La presencia de la amiga ausente
Verónica, de Carlos Molinero, es una obra de miedo psicológico escrita en la estela La monja enterrada en vida, de Jaume Piquet
Miedo de lo inaprensible, de personas a las que un día quisimos pero cuyo regreso del más allá nos resulta amenazador. ¿Recuerdan La pata de mono, el relato fatalista de W. W. Jacobs del que Salvador Vilaregut, colaborador de la Xirgu, hizo una versión para el Teatro Íntimo de Adrià Gual y Narciso Ibáñez Serrador una gran adaptación televisiva para la serie Historias para no dormir? Verónica, de Carlos Molinero, es una obra de miedo psicológico escrita en la estela de aquella, de La monja enterrada en vida, de Jaume Piquet, y de otras adscritas también al grand guignol, género celebérrimo en la primera mitad del siglo XX, parafraseado por Valle-Inclán en La cabeza del bautista y parodiado cien veces (en la película Noche de duendes, con Laurel & Hardy, por ejemplo), pero cuasi olvidado hoy.
El argumento de Verónica tiene la delgadez típica del género, pero sus cuatro intérpretes femeninas consiguen con su sola actitud, cuatro trastos, un telón (el del salón de actos del colegio monjil al que sus personajes iban de niñas) y unos efectos especiales simplísimos pero bien administrados, crear zozobra y la sensación de que Verónica, ex compañera de clase que se suicidó 25 años atrás en circunstancias extrañas, anda de nuevo entre ellas con propósitos poco amigables.
Esta tensión latente se equilibra con una serie de gags distribuidos a lo largo de la primera mitad del espectáculo por Gabriel Olivares, Molinero (sus codirectores) y las actrices, que consiguen con su buen humor vencer las defensas del espectador y mantenerlo distraído, para que los sustos venideros le resulten imprevisibles del todo.

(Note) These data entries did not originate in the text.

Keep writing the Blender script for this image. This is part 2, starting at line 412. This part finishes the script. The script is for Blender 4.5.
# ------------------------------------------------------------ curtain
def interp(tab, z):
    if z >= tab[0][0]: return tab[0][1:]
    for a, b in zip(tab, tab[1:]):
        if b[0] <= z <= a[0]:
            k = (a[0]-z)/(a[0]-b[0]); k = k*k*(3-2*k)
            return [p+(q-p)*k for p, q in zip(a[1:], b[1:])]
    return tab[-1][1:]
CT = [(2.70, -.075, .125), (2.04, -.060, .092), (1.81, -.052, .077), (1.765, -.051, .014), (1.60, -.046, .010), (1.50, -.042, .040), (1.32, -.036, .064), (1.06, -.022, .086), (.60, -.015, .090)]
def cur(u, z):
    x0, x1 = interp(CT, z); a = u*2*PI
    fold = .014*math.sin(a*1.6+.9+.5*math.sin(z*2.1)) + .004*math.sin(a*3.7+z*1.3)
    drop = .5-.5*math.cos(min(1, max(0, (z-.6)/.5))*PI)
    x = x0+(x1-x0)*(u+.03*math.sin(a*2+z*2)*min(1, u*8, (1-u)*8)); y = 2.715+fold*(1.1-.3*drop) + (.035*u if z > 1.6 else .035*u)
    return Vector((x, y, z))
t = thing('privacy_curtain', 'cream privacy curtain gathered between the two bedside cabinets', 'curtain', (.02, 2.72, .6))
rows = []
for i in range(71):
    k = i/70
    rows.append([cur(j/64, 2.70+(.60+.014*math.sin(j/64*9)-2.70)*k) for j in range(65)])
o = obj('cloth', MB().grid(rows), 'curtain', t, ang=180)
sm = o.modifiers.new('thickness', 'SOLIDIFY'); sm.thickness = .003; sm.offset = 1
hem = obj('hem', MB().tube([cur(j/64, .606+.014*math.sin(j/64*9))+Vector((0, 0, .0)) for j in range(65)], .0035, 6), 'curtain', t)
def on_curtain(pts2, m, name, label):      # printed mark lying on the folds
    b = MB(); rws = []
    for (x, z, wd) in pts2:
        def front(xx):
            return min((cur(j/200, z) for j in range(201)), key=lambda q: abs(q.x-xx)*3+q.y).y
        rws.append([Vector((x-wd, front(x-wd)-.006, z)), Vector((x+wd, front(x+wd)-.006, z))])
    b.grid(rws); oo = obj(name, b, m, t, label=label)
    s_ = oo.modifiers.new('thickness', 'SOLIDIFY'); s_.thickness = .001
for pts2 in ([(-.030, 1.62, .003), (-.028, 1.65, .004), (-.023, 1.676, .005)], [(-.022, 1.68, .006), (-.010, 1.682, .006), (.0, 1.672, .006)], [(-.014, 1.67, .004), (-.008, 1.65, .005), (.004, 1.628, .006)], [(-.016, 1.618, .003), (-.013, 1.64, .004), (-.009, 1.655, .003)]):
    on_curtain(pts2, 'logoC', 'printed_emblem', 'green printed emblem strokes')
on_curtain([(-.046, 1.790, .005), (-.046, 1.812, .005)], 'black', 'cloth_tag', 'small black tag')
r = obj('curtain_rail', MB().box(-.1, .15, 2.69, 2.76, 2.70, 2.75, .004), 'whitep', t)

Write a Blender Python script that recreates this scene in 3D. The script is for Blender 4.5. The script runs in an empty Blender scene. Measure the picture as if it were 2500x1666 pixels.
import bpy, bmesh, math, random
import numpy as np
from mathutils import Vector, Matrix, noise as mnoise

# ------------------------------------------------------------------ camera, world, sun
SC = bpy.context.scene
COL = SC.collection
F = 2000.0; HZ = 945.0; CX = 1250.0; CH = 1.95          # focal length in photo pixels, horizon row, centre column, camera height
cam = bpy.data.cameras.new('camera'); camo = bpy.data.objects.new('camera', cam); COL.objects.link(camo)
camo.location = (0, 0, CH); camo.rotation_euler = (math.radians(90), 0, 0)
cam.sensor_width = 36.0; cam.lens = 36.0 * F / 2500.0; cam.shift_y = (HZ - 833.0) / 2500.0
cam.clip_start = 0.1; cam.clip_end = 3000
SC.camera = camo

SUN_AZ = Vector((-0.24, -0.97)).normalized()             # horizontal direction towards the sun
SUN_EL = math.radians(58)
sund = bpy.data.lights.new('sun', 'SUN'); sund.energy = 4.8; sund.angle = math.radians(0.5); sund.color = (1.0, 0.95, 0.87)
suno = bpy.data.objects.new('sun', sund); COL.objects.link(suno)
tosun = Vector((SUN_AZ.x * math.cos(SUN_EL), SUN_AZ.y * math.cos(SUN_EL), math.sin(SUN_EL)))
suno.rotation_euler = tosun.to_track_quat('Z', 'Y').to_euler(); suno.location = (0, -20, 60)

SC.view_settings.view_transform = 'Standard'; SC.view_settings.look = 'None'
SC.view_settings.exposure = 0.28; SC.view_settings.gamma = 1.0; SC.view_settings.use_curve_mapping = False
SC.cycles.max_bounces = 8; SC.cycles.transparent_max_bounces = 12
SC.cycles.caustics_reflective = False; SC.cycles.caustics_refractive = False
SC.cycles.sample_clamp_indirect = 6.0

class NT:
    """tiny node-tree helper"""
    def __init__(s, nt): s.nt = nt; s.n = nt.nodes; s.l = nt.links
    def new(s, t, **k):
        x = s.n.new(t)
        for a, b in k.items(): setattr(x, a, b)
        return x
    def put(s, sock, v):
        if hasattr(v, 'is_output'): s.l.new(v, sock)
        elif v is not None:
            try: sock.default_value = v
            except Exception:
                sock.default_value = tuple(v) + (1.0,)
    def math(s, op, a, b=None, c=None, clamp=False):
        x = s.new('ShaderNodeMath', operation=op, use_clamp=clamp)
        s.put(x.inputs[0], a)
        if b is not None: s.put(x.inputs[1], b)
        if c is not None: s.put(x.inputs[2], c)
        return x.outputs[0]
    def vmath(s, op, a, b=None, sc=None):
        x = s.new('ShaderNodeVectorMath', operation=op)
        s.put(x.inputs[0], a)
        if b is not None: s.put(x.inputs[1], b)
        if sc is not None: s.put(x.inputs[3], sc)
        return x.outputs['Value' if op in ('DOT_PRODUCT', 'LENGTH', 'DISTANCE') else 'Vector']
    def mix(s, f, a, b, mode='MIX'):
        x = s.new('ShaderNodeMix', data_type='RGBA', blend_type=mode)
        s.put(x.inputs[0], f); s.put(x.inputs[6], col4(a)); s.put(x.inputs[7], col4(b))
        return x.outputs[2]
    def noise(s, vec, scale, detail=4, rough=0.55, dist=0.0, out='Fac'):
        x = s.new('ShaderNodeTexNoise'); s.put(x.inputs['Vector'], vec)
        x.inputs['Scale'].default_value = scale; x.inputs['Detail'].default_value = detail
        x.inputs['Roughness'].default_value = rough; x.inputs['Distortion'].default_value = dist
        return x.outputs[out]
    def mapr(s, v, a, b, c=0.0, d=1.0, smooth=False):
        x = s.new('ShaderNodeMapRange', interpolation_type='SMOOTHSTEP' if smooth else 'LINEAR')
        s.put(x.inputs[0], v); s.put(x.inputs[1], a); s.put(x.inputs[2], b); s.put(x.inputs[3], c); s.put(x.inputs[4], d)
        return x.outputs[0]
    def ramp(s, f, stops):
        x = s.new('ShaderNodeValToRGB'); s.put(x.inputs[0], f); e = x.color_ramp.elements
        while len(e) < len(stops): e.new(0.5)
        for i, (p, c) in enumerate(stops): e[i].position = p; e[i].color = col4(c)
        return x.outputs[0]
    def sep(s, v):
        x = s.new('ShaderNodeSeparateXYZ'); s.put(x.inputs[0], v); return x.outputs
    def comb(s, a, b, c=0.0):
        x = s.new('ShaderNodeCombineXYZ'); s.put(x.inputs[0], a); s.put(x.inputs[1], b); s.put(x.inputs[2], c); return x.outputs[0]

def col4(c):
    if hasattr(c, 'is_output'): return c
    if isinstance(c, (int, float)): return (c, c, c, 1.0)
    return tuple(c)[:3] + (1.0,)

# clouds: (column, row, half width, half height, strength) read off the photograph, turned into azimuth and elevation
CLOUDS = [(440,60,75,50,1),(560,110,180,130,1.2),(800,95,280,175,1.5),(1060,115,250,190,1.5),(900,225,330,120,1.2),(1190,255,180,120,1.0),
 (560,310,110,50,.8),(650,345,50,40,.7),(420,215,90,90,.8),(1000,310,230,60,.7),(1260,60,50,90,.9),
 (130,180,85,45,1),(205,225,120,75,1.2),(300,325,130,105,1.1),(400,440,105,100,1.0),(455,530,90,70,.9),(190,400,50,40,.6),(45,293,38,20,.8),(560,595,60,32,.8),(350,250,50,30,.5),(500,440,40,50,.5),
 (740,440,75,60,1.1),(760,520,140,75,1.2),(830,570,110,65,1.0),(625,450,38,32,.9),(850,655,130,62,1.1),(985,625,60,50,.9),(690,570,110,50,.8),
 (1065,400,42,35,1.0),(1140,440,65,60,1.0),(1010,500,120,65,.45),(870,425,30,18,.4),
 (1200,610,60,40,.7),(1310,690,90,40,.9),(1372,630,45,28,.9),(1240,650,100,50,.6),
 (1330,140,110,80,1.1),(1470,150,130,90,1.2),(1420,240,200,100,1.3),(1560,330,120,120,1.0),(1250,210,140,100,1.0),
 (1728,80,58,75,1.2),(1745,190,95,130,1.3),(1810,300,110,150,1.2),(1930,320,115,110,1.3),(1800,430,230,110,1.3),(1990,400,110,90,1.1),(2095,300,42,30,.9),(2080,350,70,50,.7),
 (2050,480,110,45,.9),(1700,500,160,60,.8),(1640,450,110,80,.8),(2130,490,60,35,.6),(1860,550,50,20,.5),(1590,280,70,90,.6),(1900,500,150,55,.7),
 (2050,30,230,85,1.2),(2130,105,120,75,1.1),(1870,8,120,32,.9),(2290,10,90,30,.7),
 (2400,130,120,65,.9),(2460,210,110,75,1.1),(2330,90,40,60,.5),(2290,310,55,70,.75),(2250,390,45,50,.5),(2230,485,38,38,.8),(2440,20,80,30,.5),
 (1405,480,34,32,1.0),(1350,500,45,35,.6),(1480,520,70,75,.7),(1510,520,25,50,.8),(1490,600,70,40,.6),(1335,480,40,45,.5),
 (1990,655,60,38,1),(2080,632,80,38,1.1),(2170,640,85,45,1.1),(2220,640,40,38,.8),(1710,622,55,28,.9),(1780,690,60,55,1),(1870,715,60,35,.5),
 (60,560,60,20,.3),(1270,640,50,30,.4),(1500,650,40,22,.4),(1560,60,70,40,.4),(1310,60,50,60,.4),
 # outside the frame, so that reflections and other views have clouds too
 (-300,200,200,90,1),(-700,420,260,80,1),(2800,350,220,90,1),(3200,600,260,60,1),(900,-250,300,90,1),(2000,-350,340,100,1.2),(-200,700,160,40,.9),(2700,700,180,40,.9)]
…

El autor pica en los temas recurrentes del género (las perversiones del clero, la verdad ocultada, la angustia insoportable que aboca a la protagonista ausente al suicidio o a la locura…), se sirve de sus lugares comunes (apariciones, pesadillas reveladoras…) y lo sazona con una pizca de morbidez, también característica, con buenos resultados en líneas generales, a juzgar por la reacción de un público noctívago, muy joven en su mayoría, que va al teatro Maravillas decidido a divertirse y cuyos oportunos gritos de susto refuerzan los efectos sorpresa que Verónica nos depara.
Ana Villa, Silvia de Pé, Cecilia Solaguren y Lorena Berdún crean una tensión sostenida conmovedora, es decir, que neutraliza nuestro ánimo crítico y nos mueve a compartir en todo momento el juego propuesto. Sus eficaces bajadas a platea producen entre un público que en su mayoría conserva la ingenuidad intacta una sensación equivalente a la que los niños sienten en el tren de la bruja.